KEY HIGHLIGHTS
- Singapore will release 11.1 ha of industrial land for H1 2026 under the IGLS programme
- Total land supply is lower year-on-year, even as industrial rents continue rising
- Six confirmed sites and two reserve sites aim to manage supply without overheating prices
Industrial rents in Singapore are already climbing. Now, the Government is releasing less industrial land year-on-year for the first half of 2026, and that’s catching attention across the logistics, manufacturing, and SME space.
The Ministry of Trade and Industry (MTI) has announced it will launch around 11.1 hectares (ha) of industrial land across eight sites under the Industrial Government Land Sales (IGLS) programme for H1 2026. This is a noticeable drop from 14.07 ha across 10 sites released in H1 2025.
Honestly speaking, this signals a more cautious supply approach — especially at a time when demand has not cooled.
Why MTI is still confident about supply
Despite the reduced headline numbers, MTI says it will continue to release sufficient land to meet Singapore’s industrial needs. The aim is simple: prevent shortages without flooding the market.
This balancing act comes as industrial rents rose 2.3% year-on-year in Q3 2025, based on JTC Corporation data released in October 2025. For businesses already feeling rental pressure, every hectare matters.
Confirmed and reserve sites for H1 2026 (at a glance)
| Category | Number of Sites | Total Area (ha) | Comparison vs H1 2025 |
|---|---|---|---|
| Confirmed List | 6 sites | 8.58 ha | Down from 9.71 ha |
| Reserve List | 2 sites | 2.52 ha | Down from 4.36 ha |
| Total | 8 sites | 11.1 ha | Lower overall supply |
This table makes one thing clear: supply is tighter, but not drastically so.
Confirmed industrial sites for H1 2026
Six sites are on the confirmed list, meaning they will definitely be released for sale. All are zoned B2, suitable for heavier industrial use, and come with a 33-year lease tenure.
| Location | Site Area (ha) | Zoning | GPR | Tenure | Estimated Availability |
|---|---|---|---|---|---|
| Jalan Buroh | 3.12 | B2 | 2.5 | 33 years | Mar 2026 |
| Kaki Bukit | 0.93 | B2 | 2.5 | 33 years | Apr 2026 |
| 6 Tuas Avenue 14 | 0.84 | B2 | 1.4 | 33 years | May 2026 |
| Jalan Besut | 0.45 | B2 | 2.5 | 33 years | Jun 2026 |
| Chin Bee Road | 1.50 | B2 | 2.5 | 33 years | Jun 2026 |
| 5 Tuas Avenue 13 | 1.74 | B2 | 1.4 | 33 years | Jun 2026 |
| Total | 8.58 ha |
For most Singapore manufacturers, the Tuas and Jalan Buroh sites will be especially attractive due to established infrastructure and logistics connectivity.

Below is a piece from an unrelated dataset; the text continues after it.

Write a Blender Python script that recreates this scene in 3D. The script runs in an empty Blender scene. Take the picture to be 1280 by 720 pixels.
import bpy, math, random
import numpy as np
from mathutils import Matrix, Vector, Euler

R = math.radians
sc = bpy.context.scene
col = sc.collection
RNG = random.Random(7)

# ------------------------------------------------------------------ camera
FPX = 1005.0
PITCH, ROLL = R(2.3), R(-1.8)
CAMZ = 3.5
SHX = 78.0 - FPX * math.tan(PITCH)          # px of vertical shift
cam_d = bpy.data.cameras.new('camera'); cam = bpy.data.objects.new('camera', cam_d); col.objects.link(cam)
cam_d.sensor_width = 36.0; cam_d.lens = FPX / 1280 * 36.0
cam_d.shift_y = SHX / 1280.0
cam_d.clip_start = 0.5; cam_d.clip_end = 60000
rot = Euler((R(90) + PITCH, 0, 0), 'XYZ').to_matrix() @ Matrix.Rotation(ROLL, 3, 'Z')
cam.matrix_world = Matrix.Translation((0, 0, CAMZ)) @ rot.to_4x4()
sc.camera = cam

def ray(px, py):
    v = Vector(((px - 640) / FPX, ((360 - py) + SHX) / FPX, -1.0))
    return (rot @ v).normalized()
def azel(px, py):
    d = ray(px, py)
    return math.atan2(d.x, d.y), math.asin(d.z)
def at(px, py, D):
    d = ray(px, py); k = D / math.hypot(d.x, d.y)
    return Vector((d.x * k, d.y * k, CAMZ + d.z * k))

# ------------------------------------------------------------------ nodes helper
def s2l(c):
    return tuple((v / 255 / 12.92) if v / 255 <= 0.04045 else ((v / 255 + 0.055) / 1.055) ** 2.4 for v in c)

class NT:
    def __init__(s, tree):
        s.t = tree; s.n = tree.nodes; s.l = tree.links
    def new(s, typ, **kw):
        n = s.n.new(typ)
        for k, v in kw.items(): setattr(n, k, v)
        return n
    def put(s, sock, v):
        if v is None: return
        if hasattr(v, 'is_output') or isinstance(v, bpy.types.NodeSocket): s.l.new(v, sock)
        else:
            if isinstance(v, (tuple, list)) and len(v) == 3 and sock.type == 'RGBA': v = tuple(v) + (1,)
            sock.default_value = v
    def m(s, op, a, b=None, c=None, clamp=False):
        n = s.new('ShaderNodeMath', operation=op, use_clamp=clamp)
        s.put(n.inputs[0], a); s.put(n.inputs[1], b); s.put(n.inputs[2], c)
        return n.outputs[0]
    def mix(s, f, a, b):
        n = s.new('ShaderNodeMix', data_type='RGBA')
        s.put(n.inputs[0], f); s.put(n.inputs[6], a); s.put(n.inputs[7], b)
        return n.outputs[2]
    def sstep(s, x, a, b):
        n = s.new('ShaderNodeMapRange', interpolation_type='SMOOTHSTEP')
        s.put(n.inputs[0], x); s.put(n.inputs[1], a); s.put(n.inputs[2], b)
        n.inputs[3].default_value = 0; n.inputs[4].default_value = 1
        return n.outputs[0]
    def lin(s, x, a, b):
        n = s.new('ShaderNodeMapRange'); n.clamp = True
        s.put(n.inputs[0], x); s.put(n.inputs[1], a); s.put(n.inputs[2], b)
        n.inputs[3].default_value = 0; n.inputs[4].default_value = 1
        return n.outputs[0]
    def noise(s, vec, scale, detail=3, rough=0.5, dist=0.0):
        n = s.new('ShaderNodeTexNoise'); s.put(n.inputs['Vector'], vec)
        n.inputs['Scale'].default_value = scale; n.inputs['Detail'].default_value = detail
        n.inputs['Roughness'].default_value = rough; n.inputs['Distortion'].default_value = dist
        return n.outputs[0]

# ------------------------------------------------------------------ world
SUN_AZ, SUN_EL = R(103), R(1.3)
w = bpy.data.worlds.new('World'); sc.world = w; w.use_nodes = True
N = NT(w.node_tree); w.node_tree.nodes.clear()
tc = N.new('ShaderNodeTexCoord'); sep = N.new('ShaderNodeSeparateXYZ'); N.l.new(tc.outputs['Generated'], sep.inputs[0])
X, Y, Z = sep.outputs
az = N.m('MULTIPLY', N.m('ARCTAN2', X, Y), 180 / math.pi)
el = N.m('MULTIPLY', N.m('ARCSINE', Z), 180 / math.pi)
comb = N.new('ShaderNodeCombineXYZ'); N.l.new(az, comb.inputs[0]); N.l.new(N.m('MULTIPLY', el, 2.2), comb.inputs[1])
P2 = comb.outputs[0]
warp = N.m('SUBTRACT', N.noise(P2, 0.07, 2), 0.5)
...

Reserve list sites — flexible but not guaranteed
Two sites sit on the reserve list, totalling 2.52 ha. These will only be released for tender if a developer submits a bid that meets the Government’s acceptable minimum price.
| Location | Site Area (ha) | Zoning | GPR | Tenure | Estimated Availability |
|---|---|---|---|---|---|
| Tuas Road | 2.18 | B2 | 1.4 | 33 years | Jan 2026 |
| Penjuru Lane | 0.34 | B2 | 2.5 | 33 years | Jan 2026 |
| Total | 2.52 ha |
Notably, the Tuas Road site was previously on the H2 2025 reserve list and has now been carried forward into H1 2026. This suggests steady but cautious interest rather than aggressive bidding.
How this compares with the previous half-year
While year-on-year supply is down, supply has actually increased compared to H2 2025, when only 7.43 ha across six sites were launched.
That period included:
- 5 confirmed sites totalling 5.25 ha
- 1 reserve site of 2.18 ha
So if you’re tracking trends, the Government isn’t slamming the brakes — just easing off the accelerator.
What this means for businesses and developers
For most Singapore businesses, the takeaway is clear: industrial rents are unlikely to soften anytime soon. With controlled land releases and steady demand, competition for well-located B2 sites will remain strong.
Developers with ready capital may still find opportunities, especially on confirmed sites with higher GPR of 2.5, which allows better space efficiency. SMEs, on the other hand, may need to plan earlier or consider decentralised locations.
No need to overthink — but definitely don’t wait till the last minute.
Frequently Asked Questions
Will industrial rents go down in 2026?
Unlikely in the short term. With rents already up 2.3% year-on-year and land supply tightening slightly, prices are more likely to stay firm than fall.
What’s the difference between confirmed and reserve sites?
Confirmed sites will definitely be released for sale. Reserve sites are only triggered if bids meet the Government’s minimum acceptable price.
Who manages the sale of these industrial sites?
JTC Corporation is the appointed sales agent for all industrial sites under the IGLS programme.